(Work to be completed): Copy exactly, please, the lines of the data from its start through the line containing "cam.CreateExposureAttr(0.0)".

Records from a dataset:
────────

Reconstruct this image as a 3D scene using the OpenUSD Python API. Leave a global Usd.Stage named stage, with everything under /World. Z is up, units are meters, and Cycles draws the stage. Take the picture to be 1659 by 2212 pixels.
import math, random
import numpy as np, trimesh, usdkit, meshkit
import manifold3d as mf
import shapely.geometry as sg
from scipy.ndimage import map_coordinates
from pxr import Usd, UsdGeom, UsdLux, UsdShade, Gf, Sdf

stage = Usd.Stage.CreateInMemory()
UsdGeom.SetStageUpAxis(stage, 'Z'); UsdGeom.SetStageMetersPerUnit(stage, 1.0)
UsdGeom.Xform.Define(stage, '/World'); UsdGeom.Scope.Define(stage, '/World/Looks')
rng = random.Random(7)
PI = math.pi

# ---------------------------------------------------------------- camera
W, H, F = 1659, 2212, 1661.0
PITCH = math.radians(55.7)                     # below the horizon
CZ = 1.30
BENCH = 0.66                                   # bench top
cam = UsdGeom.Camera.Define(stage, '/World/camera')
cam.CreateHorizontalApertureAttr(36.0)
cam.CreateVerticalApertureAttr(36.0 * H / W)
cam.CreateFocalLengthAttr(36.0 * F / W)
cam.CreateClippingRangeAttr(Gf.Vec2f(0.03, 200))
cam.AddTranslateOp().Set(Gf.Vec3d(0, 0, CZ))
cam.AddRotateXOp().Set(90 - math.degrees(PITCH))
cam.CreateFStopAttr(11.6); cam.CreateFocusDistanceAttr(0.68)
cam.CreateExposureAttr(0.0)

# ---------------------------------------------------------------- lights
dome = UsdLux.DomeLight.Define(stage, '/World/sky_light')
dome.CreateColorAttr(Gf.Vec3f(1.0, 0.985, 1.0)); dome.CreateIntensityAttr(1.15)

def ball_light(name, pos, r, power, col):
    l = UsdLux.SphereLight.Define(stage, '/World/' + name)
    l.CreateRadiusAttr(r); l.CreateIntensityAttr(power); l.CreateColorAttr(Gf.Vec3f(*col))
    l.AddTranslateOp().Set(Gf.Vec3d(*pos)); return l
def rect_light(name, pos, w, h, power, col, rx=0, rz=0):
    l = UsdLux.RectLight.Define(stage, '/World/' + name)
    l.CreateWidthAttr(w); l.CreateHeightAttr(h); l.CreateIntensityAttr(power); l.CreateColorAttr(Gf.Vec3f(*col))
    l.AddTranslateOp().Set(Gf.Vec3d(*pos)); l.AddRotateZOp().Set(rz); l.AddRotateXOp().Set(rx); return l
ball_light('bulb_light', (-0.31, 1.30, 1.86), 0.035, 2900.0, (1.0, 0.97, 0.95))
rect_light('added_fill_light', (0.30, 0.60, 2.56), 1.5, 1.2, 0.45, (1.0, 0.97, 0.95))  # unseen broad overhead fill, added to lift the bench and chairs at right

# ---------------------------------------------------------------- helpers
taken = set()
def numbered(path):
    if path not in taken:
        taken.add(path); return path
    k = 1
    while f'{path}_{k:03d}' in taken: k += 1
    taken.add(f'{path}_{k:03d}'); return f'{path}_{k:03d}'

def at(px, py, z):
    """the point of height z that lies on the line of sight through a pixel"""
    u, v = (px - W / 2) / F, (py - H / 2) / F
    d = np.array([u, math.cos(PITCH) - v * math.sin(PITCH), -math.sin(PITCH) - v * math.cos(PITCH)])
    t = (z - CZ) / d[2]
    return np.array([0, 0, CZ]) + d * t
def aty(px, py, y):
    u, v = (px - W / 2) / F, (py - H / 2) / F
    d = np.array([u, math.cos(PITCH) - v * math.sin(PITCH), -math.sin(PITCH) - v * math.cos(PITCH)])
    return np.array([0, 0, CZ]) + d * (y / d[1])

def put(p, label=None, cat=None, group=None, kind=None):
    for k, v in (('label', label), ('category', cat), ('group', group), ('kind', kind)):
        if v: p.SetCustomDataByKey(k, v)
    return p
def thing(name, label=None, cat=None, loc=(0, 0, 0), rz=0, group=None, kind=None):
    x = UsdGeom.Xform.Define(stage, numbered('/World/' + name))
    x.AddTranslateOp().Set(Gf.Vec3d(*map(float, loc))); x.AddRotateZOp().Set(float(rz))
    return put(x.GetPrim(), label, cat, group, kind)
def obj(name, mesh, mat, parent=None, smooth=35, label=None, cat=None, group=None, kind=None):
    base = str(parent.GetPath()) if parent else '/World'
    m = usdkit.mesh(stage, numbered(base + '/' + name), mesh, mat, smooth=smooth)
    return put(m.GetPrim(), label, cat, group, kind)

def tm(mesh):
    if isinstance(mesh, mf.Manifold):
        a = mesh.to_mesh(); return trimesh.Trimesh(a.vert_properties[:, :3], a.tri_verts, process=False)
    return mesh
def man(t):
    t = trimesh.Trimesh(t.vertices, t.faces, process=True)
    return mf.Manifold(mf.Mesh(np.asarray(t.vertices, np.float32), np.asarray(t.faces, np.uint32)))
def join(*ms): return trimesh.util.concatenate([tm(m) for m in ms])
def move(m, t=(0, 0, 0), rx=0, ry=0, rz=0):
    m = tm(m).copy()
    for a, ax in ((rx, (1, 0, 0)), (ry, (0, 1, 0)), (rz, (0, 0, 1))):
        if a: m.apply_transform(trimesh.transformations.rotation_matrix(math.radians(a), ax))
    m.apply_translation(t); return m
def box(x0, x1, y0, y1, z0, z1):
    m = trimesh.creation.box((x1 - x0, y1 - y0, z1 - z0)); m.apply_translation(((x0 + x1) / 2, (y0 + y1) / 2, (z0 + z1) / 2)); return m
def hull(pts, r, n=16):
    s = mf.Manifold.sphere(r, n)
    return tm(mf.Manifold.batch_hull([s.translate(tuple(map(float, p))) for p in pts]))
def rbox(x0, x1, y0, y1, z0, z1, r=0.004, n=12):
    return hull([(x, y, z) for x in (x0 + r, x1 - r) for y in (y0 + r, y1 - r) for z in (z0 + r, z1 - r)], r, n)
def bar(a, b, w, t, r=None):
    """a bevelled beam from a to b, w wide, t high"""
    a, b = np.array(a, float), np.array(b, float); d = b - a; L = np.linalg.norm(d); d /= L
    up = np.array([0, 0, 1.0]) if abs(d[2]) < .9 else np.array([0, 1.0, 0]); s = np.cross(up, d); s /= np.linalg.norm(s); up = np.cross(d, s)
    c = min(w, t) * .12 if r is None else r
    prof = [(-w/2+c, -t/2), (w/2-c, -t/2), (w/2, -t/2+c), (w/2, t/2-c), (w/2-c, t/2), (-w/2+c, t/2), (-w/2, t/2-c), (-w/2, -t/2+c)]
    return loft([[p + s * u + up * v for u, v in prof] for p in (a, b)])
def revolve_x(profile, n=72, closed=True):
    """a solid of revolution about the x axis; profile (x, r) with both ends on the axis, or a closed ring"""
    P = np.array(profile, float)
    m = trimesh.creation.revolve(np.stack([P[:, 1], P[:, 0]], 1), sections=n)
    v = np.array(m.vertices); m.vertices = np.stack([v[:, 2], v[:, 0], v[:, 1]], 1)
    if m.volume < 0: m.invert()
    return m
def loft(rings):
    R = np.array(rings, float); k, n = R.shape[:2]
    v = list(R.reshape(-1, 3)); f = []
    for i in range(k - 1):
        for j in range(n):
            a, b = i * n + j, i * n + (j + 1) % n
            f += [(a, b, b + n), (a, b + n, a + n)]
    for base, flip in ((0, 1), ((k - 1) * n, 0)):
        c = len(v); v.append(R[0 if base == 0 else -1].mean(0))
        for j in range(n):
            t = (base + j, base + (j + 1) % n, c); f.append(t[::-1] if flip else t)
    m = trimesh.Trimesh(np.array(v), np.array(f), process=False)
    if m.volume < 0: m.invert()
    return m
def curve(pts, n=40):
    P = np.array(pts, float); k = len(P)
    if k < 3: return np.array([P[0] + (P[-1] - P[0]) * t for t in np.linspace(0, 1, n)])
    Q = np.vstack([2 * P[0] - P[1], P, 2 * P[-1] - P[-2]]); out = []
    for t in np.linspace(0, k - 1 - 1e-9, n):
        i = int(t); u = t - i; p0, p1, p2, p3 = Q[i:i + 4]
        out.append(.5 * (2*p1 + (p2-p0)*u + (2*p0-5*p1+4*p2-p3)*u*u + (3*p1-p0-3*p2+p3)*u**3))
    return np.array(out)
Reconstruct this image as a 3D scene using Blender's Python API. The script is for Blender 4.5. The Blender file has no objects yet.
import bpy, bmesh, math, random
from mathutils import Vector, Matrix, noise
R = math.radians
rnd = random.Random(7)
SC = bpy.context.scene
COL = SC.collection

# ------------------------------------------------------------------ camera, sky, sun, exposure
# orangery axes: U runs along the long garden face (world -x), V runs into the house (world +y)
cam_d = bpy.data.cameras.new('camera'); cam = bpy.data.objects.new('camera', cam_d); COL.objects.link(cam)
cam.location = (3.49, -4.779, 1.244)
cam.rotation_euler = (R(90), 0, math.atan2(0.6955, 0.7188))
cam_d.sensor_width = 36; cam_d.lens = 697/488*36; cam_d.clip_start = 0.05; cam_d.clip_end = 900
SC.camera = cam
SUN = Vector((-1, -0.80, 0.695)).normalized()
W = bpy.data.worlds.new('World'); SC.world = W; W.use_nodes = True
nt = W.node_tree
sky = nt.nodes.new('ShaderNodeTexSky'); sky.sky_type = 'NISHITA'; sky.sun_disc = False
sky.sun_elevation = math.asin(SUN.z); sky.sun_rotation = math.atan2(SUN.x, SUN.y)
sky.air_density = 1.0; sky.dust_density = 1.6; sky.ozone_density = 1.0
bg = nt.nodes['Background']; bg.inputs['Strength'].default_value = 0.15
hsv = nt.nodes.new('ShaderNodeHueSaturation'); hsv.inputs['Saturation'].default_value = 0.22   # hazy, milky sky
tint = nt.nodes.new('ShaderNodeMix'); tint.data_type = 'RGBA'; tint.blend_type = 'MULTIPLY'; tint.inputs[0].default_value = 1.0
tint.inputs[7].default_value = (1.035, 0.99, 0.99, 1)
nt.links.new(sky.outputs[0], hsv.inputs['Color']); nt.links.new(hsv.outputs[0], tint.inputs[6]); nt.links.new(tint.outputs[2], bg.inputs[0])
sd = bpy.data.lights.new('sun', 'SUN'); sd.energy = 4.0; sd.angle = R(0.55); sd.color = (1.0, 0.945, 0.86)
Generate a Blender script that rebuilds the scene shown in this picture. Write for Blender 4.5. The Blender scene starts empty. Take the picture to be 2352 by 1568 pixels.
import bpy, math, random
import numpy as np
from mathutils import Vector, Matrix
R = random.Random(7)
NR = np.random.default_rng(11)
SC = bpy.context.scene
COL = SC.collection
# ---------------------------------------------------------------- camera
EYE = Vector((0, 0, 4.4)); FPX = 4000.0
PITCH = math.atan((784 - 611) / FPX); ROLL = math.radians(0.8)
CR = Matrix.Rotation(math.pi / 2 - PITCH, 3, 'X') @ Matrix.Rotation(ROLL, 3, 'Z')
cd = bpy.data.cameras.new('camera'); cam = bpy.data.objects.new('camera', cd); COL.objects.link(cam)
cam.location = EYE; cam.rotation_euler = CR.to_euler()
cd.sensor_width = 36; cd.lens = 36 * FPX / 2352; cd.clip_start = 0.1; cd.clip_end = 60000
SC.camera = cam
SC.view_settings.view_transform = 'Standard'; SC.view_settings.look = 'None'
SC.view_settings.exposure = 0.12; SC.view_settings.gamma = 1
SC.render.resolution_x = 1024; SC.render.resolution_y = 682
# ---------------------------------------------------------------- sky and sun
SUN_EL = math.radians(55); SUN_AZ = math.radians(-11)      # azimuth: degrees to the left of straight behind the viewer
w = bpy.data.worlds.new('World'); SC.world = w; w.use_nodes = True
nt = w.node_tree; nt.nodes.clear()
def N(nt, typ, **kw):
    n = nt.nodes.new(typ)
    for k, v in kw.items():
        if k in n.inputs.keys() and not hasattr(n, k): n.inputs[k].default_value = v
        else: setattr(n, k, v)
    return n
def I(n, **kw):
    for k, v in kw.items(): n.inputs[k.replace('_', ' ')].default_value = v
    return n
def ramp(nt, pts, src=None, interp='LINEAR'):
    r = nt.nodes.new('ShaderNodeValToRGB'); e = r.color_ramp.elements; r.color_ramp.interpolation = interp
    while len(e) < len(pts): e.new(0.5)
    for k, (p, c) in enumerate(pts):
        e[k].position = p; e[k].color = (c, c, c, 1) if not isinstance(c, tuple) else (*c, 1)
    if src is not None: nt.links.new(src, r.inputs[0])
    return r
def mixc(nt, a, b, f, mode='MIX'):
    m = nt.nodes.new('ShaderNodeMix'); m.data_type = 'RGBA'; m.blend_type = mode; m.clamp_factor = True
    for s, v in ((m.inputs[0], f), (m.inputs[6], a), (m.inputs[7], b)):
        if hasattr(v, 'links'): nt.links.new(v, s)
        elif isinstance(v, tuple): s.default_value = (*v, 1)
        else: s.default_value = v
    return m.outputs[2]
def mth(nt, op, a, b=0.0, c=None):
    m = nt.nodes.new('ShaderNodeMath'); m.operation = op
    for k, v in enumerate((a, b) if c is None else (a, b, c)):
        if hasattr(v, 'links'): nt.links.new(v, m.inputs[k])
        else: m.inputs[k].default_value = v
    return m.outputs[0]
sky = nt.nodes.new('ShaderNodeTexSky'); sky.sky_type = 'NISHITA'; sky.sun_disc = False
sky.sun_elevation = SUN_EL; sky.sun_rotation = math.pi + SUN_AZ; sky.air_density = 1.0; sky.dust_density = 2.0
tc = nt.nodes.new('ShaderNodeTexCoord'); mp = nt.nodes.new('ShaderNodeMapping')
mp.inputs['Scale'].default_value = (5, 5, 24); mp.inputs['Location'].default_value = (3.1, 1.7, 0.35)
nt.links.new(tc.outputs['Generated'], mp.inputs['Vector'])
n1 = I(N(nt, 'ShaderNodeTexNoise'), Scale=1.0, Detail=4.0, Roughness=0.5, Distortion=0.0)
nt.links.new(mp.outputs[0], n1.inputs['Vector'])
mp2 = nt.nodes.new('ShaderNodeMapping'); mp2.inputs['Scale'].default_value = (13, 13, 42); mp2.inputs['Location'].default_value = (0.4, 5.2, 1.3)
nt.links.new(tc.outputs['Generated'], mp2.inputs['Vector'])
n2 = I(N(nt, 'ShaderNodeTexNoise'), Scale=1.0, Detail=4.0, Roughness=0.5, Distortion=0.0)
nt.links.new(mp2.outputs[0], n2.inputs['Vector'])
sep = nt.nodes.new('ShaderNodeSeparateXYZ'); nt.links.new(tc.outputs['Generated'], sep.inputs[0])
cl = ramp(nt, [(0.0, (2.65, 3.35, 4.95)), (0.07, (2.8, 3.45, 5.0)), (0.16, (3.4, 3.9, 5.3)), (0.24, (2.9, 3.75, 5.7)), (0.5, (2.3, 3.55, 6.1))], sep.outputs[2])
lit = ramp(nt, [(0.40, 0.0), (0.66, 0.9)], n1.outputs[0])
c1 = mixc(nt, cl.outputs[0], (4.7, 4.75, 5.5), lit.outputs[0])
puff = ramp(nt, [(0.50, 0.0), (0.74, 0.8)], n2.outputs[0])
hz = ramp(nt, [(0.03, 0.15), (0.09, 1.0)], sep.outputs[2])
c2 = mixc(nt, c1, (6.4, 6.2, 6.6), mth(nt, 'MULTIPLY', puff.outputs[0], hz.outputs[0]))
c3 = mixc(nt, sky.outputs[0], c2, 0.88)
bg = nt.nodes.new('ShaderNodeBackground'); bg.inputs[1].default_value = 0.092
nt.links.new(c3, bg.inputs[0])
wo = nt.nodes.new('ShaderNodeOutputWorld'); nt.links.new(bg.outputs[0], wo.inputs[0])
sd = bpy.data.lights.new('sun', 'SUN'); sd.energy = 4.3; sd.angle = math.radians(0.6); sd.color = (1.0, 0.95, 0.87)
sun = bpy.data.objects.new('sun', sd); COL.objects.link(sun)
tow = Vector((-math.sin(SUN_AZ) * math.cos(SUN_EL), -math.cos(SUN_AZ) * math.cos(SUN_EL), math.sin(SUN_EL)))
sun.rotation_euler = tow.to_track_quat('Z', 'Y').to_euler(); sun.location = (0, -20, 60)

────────

(Response):
Reconstruct this image as a 3D scene using the OpenUSD Python API. Leave a global Usd.Stage named stage, with everything under /World. Z is up, units are meters, and Cycles draws the stage. Take the picture to be 1659 by 2212 pixels.
import math, random
import numpy as np, trimesh, usdkit, meshkit
import manifold3d as mf
import shapely.geometry as sg
from scipy.ndimage import map_coordinates
from pxr import Usd, UsdGeom, UsdLux, UsdShade, Gf, Sdf

stage = Usd.Stage.CreateInMemory()
UsdGeom.SetStageUpAxis(stage, 'Z'); UsdGeom.SetStageMetersPerUnit(stage, 1.0)
UsdGeom.Xform.Define(stage, '/World'); UsdGeom.Scope.Define(stage, '/World/Looks')
rng = random.Random(7)
PI = math.pi

# ---------------------------------------------------------------- camera
W, H, F = 1659, 2212, 1661.0
PITCH = math.radians(55.7)                     # below the horizon
CZ = 1.30
BENCH = 0.66                                   # bench top
cam = UsdGeom.Camera.Define(stage, '/World/camera')
cam.CreateHorizontalApertureAttr(36.0)
cam.CreateVerticalApertureAttr(36.0 * H / W)
cam.CreateFocalLengthAttr(36.0 * F / W)
cam.CreateClippingRangeAttr(Gf.Vec2f(0.03, 200))
cam.AddTranslateOp().Set(Gf.Vec3d(0, 0, CZ))
cam.AddRotateXOp().Set(90 - math.degrees(PITCH))
cam.CreateFStopAttr(11.6); cam.CreateFocusDistanceAttr(0.68)
cam.CreateExposureAttr(0.0)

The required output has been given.